TASK REQUIREMENTS>
Reproduce the data exactly.

● ● ●

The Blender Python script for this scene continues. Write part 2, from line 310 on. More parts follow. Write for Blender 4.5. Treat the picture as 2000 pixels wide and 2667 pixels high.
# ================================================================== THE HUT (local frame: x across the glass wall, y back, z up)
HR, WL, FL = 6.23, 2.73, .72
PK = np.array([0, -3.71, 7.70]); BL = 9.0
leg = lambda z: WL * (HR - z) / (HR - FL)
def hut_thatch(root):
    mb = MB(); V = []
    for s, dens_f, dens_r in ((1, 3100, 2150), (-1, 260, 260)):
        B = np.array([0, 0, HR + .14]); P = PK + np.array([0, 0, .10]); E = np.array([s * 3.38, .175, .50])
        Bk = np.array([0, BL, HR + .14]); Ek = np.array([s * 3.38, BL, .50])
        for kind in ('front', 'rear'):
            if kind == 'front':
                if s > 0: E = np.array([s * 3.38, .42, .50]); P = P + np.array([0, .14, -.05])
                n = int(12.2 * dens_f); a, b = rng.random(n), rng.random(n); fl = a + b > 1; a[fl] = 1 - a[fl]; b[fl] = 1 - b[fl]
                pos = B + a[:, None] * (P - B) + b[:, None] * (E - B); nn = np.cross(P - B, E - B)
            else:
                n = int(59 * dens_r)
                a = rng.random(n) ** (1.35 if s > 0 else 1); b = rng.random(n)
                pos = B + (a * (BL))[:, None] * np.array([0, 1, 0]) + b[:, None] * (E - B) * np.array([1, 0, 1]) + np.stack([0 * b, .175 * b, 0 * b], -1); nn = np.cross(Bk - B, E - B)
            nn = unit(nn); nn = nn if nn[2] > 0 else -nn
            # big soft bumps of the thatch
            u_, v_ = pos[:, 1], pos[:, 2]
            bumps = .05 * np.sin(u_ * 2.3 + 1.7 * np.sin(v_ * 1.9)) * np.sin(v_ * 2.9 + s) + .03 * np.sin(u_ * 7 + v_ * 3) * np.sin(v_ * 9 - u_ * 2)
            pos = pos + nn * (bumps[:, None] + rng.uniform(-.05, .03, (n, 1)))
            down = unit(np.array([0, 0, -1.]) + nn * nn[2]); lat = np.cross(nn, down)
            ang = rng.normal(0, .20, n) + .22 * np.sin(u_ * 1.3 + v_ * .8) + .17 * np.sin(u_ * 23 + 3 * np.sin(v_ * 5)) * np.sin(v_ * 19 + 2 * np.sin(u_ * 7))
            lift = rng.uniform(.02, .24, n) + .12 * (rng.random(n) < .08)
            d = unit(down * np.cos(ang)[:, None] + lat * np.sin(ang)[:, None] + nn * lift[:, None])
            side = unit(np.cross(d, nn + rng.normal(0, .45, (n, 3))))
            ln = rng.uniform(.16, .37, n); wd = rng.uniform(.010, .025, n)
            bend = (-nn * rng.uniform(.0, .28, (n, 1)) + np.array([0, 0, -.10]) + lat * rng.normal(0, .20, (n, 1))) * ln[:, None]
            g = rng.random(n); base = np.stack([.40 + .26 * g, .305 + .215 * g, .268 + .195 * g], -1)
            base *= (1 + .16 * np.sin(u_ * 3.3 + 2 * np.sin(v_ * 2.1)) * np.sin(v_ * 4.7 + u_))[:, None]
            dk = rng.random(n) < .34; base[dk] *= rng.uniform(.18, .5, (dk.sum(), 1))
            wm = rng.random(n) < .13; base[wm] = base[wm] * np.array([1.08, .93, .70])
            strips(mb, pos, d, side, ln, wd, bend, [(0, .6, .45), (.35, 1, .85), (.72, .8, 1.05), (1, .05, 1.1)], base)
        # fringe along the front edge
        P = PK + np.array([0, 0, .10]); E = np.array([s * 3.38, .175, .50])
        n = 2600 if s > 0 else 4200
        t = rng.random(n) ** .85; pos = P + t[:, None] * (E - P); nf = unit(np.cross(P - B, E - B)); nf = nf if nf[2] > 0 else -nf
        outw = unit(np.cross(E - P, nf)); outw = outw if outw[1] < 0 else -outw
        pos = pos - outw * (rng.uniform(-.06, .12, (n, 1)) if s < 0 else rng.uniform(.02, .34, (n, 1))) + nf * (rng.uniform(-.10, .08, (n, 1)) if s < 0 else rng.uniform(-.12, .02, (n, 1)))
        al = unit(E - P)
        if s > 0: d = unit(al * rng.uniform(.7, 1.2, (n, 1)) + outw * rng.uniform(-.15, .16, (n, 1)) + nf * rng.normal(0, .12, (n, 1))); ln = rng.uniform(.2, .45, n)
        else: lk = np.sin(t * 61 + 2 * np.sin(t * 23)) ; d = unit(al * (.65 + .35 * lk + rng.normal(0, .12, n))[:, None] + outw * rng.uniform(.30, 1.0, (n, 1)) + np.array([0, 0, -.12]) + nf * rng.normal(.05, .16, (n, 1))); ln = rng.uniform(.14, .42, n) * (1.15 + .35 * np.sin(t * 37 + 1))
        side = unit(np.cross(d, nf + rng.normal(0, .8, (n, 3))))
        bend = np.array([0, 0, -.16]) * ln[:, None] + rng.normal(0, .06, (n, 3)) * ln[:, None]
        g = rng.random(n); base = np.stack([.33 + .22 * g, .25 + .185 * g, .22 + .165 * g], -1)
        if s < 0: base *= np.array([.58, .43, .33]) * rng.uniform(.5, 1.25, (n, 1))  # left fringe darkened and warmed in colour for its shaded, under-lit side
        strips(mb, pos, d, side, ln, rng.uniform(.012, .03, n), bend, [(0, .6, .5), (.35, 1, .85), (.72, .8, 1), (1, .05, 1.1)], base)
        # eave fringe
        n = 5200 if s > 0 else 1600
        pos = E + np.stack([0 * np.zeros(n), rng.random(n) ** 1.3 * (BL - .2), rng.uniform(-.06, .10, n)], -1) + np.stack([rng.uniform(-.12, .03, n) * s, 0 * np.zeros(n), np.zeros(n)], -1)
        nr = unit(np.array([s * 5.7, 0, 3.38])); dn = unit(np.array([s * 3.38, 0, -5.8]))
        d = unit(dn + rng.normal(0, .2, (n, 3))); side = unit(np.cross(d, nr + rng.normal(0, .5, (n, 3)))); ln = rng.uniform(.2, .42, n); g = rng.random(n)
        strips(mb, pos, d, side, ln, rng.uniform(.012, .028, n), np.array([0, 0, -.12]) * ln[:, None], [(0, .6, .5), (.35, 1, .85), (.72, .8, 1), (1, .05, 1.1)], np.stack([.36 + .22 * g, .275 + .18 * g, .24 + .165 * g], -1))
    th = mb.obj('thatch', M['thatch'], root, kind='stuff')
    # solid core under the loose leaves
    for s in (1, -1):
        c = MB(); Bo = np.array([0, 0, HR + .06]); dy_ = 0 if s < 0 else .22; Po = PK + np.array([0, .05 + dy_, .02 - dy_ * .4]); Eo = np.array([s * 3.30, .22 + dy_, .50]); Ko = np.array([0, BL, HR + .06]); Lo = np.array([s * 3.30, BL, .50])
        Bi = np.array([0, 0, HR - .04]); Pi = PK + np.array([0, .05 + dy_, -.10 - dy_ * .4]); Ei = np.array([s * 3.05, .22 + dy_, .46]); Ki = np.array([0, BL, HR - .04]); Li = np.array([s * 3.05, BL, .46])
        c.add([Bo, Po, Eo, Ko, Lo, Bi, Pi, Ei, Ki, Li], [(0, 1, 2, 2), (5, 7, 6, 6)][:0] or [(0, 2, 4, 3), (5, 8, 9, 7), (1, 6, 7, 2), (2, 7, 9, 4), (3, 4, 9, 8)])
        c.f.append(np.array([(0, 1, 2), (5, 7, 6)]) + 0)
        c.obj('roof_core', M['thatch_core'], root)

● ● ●

EXPECTED ANSWER>
The Blender Python script for this scene continues. Write part 2, from line 310 on. More parts follow. Write for Blender 4.5. Treat the picture as 2000 pixels wide and 2667 pixels high.
# ================================================================== THE HUT (local frame: x across the glass wall, y back, z up)
HR, WL, FL = 6.23, 2.73, .72
PK = np.array([0, -3.71, 7.70]); BL = 9.0
leg = lambda z: WL * (HR - z) / (HR - FL)
def hut_thatch(root):
    mb = MB(); V = []
    for s, dens_f, dens_r in ((1, 3100, 2150), (-1, 260, 260)):
        B = np.array([0, 0, HR + .14]); P = PK + np.array([0, 0, .10]); E = np.array([s * 3.38, .175, .50])
        Bk = np.array([0, BL, HR + .14]); Ek = np.array([s * 3.38, BL, .50])
        for kind in ('front', 'rear'):
            if kind == 'front':
                if s > 0: E = np.array([s * 3.38, .42, .50]); P = P + np.array([0, .14, -.05])
                n = int(12.2 * dens_f); a, b = rng.random(n), rng.random(n); fl = a + b > 1; a[fl] = 1 - a[fl]; b[fl] = 1 - b[fl]
                pos = B + a[:, None] * (P - B) + b[:, None] * (E - B); nn = np.cross(P - B, E - B)
            else:
                n = int(59 * dens_r)
                a = rng.random(n) ** (1.35 if s > 0 else 1); b = rng.random(n)
                pos = B + (a * (BL))[:, None] * np.array([0, 1, 0]) + b[:, None] * (E - B) * np.array([1, 0, 1]) + np.stack([0 * b, .175 * b, 0 * b], -1); nn = np.cross(Bk - B, E - B)
            nn = unit(nn); nn = nn if nn[2] > 0 else -nn
            # big soft bumps of the thatch
            u_, v_ = pos[:, 1], pos[:, 2]
            bumps = .05 * np.sin(u_ * 2.3 + 1.7 * np.sin(v_ * 1.9)) * np.sin(v_ * 2.9 + s) + .03 * np.sin(u_ * 7 + v_ * 3) * np.sin(v_ * 9 - u_ * 2)
            pos = pos + nn * (bumps[:, None] + rng.uniform(-.05, .03, (n, 1)))
            down = unit(np.array([0, 0, -1.]) + nn * nn[2]); lat = np.cross(nn, down)
            ang = rng.normal(0, .20, n) + .22 * np.sin(u_ * 1.3 + v_ * .8) + .17 * np.sin(u_ * 23 + 3 * np.sin(v_ * 5)) * np.sin(v_ * 19 + 2 * np.sin(u_ * 7))
            lift = rng.uniform(.02, .24, n) + .12 * (rng.random(n) < .08)
            d = unit(down * np.cos(ang)[:, None] + lat * np.sin(ang)[:, None] + nn * lift[:, None])
            side = unit(np.cross(d, nn + rng.normal(0, .45, (n, 3))))
            ln = rng.uniform(.16, .37, n); wd = rng.uniform(.010, .025, n)
            bend = (-nn * rng.uniform(.0, .28, (n, 1)) + np.array([0, 0, -.10]) + lat * rng.normal(0, .20, (n, 1))) * ln[:, None]
            g = rng.random(n); base = np.stack([.40 + .26 * g, .305 + .215 * g, .268 + .195 * g], -1)
            base *= (1 + .16 * np.sin(u_ * 3.3 + 2 * np.sin(v_ * 2.1)) * np.sin(v_ * 4.7 + u_))[:, None]
            dk = rng.random(n) < .34; base[dk] *= rng.uniform(.18, .5, (dk.sum(), 1))
            wm = rng.random(n) < .13; base[wm] = base[wm] * np.array([1.08, .93, .70])
            strips(mb, pos, d, side, ln, wd, bend, [(0, .6, .45), (.35, 1, .85), (.72, .8, 1.05), (1, .05, 1.1)], base)
        # fringe along the front edge
        P = PK + np.array([0, 0, .10]); E = np.array([s * 3.38, .175, .50])
        n = 2600 if s > 0 else 4200
        t = rng.random(n) ** .85; pos = P + t[:, None] * (E - P); nf = unit(np.cross(P - B, E - B)); nf = nf if nf[2] > 0 else -nf
        outw = unit(np.cross(E - P, nf)); outw = outw if outw[1] < 0 else -outw
        pos = pos - outw * (rng.uniform(-.06, .12, (n, 1)) if s < 0 else rng.uniform(.02, .34, (n, 1))) + nf * (rng.uniform(-.10, .08, (n, 1)) if s < 0 else rng.uniform(-.12, .02, (n, 1)))
        al = unit(E - P)
        if s > 0: d = unit(al * rng.uniform(.7, 1.2, (n, 1)) + outw * rng.uniform(-.15, .16, (n, 1)) + nf * rng.normal(0, .12, (n, 1))); ln = rng.uniform(.2, .45, n)
        else: lk = np.sin(t * 61 + 2 * np.sin(t * 23)) ; d = unit(al * (.65 + .35 * lk + rng.normal(0, .12, n))[:, None] + outw * rng.uniform(.30, 1.0, (n, 1)) + np.array([0, 0, -.12]) + nf * rng.normal(.05, .16, (n, 1))); ln = rng.uniform(.14, .42, n) * (1.15 + .35 * np.sin(t * 37 + 1))
        side = unit(np.cross(d, nf + rng.normal(0, .8, (n, 3))))
        bend = np.array([0, 0, -.16]) * ln[:, None] + rng.normal(0, .06, (n, 3)) * ln[:, None]
        g = rng.random(n); base = np.stack([.33 + .22 * g, .25 + .185 * g, .22 + .165 * g], -1)
        if s < 0: base *= np.array([.58, .43, .33]) * rng.uniform(.5, 1.25, (n, 1))  # left fringe darkened and warmed in colour for its shaded, under-lit side
        strips(mb, pos, d, side, ln, rng.uniform(.012, .03, n), bend, [(0, .6, .5), (.35, 1, .85), (.72, .8, 1), (1, .05, 1.1)], base)
        # eave fringe
        n = 5200 if s > 0 else 1600
        pos = E + np.stack([0 * np.zeros(n), rng.random(n) ** 1.3 * (BL - .2), rng.uniform(-.06, .10, n)], -1) + np.stack([rng.uniform(-.12, .03, n) * s, 0 * np.zeros(n), np.zeros(n)], -1)
        nr = unit(np.array([s * 5.7, 0, 3.38])); dn = unit(np.array([s * 3.38, 0, -5.8]))
        d = unit(dn + rng.normal(0, .2, (n, 3))); side = unit(np.cross(d, nr + rng.normal(0, .5, (n, 3)))); ln = rng.uniform(.2, .42, n); g = rng.random(n)
        strips(mb, pos, d, side, ln, rng.uniform(.012, .028, n), np.array([0, 0, -.12]) * ln[:, None], [(0, .6, .5), (.35, 1, .85), (.72, .8, 1), (1, .05, 1.1)], np.stack([.36 + .22 * g, .275 + .18 * g, .24 + .165 * g], -1))
    th = mb.obj('thatch', M['thatch'], root, kind='stuff')
    # solid core under the loose leaves
    for s in (1, -1):
        c = MB(); Bo = np.array([0, 0, HR + .06]); dy_ = 0 if s < 0 else .22; Po = PK + np.array([0, .05 + dy_, .02 - dy_ * .4]); Eo = np.array([s * 3.30, .22 + dy_, .50]); Ko = np.array([0, BL, HR + .06]); Lo = np.array([s * 3.30, BL, .50])
        Bi = np.array([0, 0, HR - .04]); Pi = PK + np.array([0, .05 + dy_, -.10 - dy_ * .4]); Ei = np.array([s * 3.05, .22 + dy_, .46]); Ki = np.array([0, BL, HR - .04]); Li = np.array([s * 3.05, BL, .46])
        c.add([Bo, Po, Eo, Ko, Lo, Bi, Pi, Ei, Ki, Li], [(0, 1, 2, 2), (5, 7, 6, 6)][:0] or [(0, 2, 4, 3), (5, 8, 9, 7), (1, 6, 7, 2), (2, 7, 9, 4), (3, 4, 9, 8)])
        c.f.append(np.array([(0, 1, 2), (5, 7, 6)]) + 0)
        c.obj('roof_core', M['thatch_core'], root)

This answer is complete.